DATA EXCERPT:
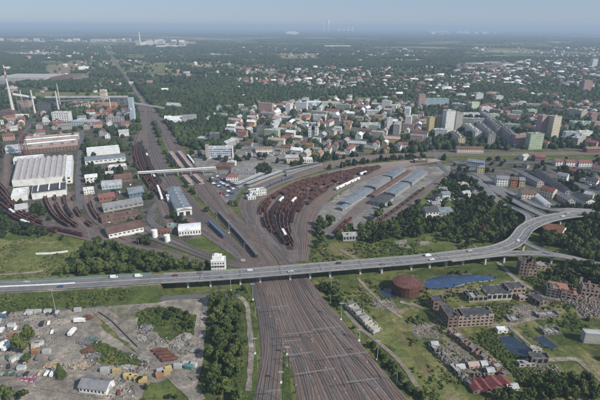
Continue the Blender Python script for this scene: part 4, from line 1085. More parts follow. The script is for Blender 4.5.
bld('depot', 'low pale depot with flat roofs behind the station platforms', 'depot', 203, 142, 26, 18, 6, -15, 'concrete', 'pale', 'flat', 1, 4)
bld('house', 'white villa with a red hipped roof beside the station car park', 'house', 232, 182, 16, 12, 7, 6, 'white', 'red', 'hip', 2, 3, rise=4)
bld('post_office', 'low wide dark flat hall between the station and the yard', 'hall', 243, 176, 34, 22, 5, 0, 'grey', 'grey', 'flat', 1, 4)
bld('railway_workshop', 'white two storey railway office in the fork of the curved platforms', 'office building', 258.5, 196, 21, 9, 7, 22, 'white', 'pale', 'flat', 2, 3)
bld('railway_workshop', 'small white block at the near end of the platform fork', 'office building', 252, 200, 10, 8, 4, 22, 'white', 'pale', 'flat', 1, 3)
bld('bus_hall', 'low hall with rusty orange roof behind the station forecourt', 'hall', 264, 152, 28, 14, 5, 8, 'white', 'orange', 'gable', 1, 4, rise=2)
bld('market_hall', 'white flat hall at the hedge behind the curved yard', 'hall', 307.5, 163, 16, 10, 6, 4, 'white', 'white', 'flat', 1, 3)
bld('market_hall', 'cream old hall with grey roofs by the hedge behind the yard', 'hall', 292, 162, 20, 12, 7, 4, 'cream', 'pale', 'gable', 2, 3)
# footbridge: covered white gallery over the tracks
fa, fb = G(137, 180, 0), G(216, 175.5, 0)
fbz = 7.5; A_, B_ = G(138, 173.5, fbz), G(216, 168.5, fbz); fr_ = empty('covered_footbridge', (0, 0, 0), 0, 'long white covered footbridge spanning the tracks on both sides of the platforms', 'footbridge')
cpath = [A_.lerp(B_, k / 12) for k in range(13)]
sweep('gallery', cpath, [(-1.8, 0), (-1.8, 2.2), (1.8, 2.2), (1.8, 0)], WM('white'), fr_); sweep('roof', [p + Vector((0, 0, 2.2)) for p in cpath], [(-2.1, .03), (-2.1, .2), (0, .6), (2.1, .2), (2.1, .03)], M_WHITE, fr_)
for sgn in (-1, 1): sweep('window_band', [p + Vector((0, 0, 1.0)) for p in cpath], [(sgn * 1.83, 0), (sgn * 1.83, .7), (sgn * 1.86, .7), (sgn * 1.86, 0)], M_GLASS, fr_)
for k in range(0, 13, 2):
    p = cpath[k]; part_box(fr_, 'pillar', (p.x, p.y, fbz / 2), (.8, 2.6, fbz), M_CONC)
def canopy(p1, p2, w_, label, roof='pale', col='pink'):
    a, b = G(*p1), G(*p2); pth = smooth([a, (a + b) / 2, b]); r = empty('platform', (0, 0, 0), 0, label, 'platform', 'station platforms')
    sweep('platform_slab', pth, [(-w_ / 2 - 1, .35), (-w_ / 2 - 1, 1.0), (w_ / 2 + 1, 1.0), (w_ / 2 + 1, .35)], M_CONC, r)
    sweep('canopy_roof', [p + Vector((0, 0, 4.4)) for p in pth], [(-w_ / 2, .4), (-w_ / 2, .6), (0, .25), (w_ / 2, .6), (w_ / 2, .4), (0, 0)], RM(roof), r)
    for p in pth[::2]: q = MB(); q.bar((p.x, p.y, 1), (p.x, p.y, 4.5), .16, n=6); q.build('post', M_GREYM, r)
    take_line(pth, w_ + 3)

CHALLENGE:
Your task is to repeat the material above exactly, without its pictures.

EXERCISE RESPONSE:
Continue the Blender Python script for this scene: part 4, from line 1085. More parts follow. The script is for Blender 4.5.
bld('depot', 'low pale depot with flat roofs behind the station platforms', 'depot', 203, 142, 26, 18, 6, -15, 'concrete', 'pale', 'flat', 1, 4)
bld('house', 'white villa with a red hipped roof beside the station car park', 'house', 232, 182, 16, 12, 7, 6, 'white', 'red', 'hip', 2, 3, rise=4)
bld('post_office', 'low wide dark flat hall between the station and the yard', 'hall', 243, 176, 34, 22, 5, 0, 'grey', 'grey', 'flat', 1, 4)
bld('railway_workshop', 'white two storey railway office in the fork of the curved platforms', 'office building', 258.5, 196, 21, 9, 7, 22, 'white', 'pale', 'flat', 2, 3)
bld('railway_workshop', 'small white block at the near end of the platform fork', 'office building', 252, 200, 10, 8, 4, 22, 'white', 'pale', 'flat', 1, 3)
bld('bus_hall', 'low hall with rusty orange roof behind the station forecourt', 'hall', 264, 152, 28, 14, 5, 8, 'white', 'orange', 'gable', 1, 4, rise=2)
bld('market_hall', 'white flat hall at the hedge behind the curved yard', 'hall', 307.5, 163, 16, 10, 6, 4, 'white', 'white', 'flat', 1, 3)
bld('market_hall', 'cream old hall with grey roofs by the hedge behind the yard', 'hall', 292, 162, 20, 12, 7, 4, 'cream', 'pale', 'gable', 2, 3)
# footbridge: covered white gallery over the tracks
fa, fb = G(137, 180, 0), G(216, 175.5, 0)
fbz = 7.5; A_, B_ = G(138, 173.5, fbz), G(216, 168.5, fbz); fr_ = empty('covered_footbridge', (0, 0, 0), 0, 'long white covered footbridge spanning the tracks on both sides of the platforms', 'footbridge')
cpath = [A_.lerp(B_, k / 12) for k in range(13)]
sweep('gallery', cpath, [(-1.8, 0), (-1.8, 2.2), (1.8, 2.2), (1.8, 0)], WM('white'), fr_); sweep('roof', [p + Vector((0, 0, 2.2)) for p in cpath], [(-2.1, .03), (-2.1, .2), (0, .6), (2.1, .2), (2.1, .03)], M_WHITE, fr_)
for sgn in (-1, 1): sweep('window_band', [p + Vector((0, 0, 1.0)) for p in cpath], [(sgn * 1.83, 0), (sgn * 1.83, .7), (sgn * 1.86, .7), (sgn * 1.86, 0)], M_GLASS, fr_)
for k in range(0, 13, 2):
    p = cpath[k]; part_box(fr_, 'pillar', (p.x, p.y, fbz / 2), (.8, 2.6, fbz), M_CONC)
def canopy(p1, p2, w_, label, roof='pale', col='pink'):
    a, b = G(*p1), G(*p2); pth = smooth([a, (a + b) / 2, b]); r = empty('platform', (0, 0, 0), 0, label, 'platform', 'station platforms')
    sweep('platform_slab', pth, [(-w_ / 2 - 1, .35), (-w_ / 2 - 1, 1.0), (w_ / 2 + 1, 1.0), (w_ / 2 + 1, .35)], M_CONC, r)
    sweep('canopy_roof', [p + Vector((0, 0, 4.4)) for p in pth], [(-w_ / 2, .4), (-w_ / 2, .6), (0, .25), (w_ / 2, .6), (w_ / 2, .4), (0, 0)], RM(roof), r)
    for p in pth[::2]: q = MB(); q.bar((p.x, p.y, 1), (p.x, p.y, 4.5), .16, n=6); q.build('post', M_GREYM, r)
    take_line(pth, w_ + 3)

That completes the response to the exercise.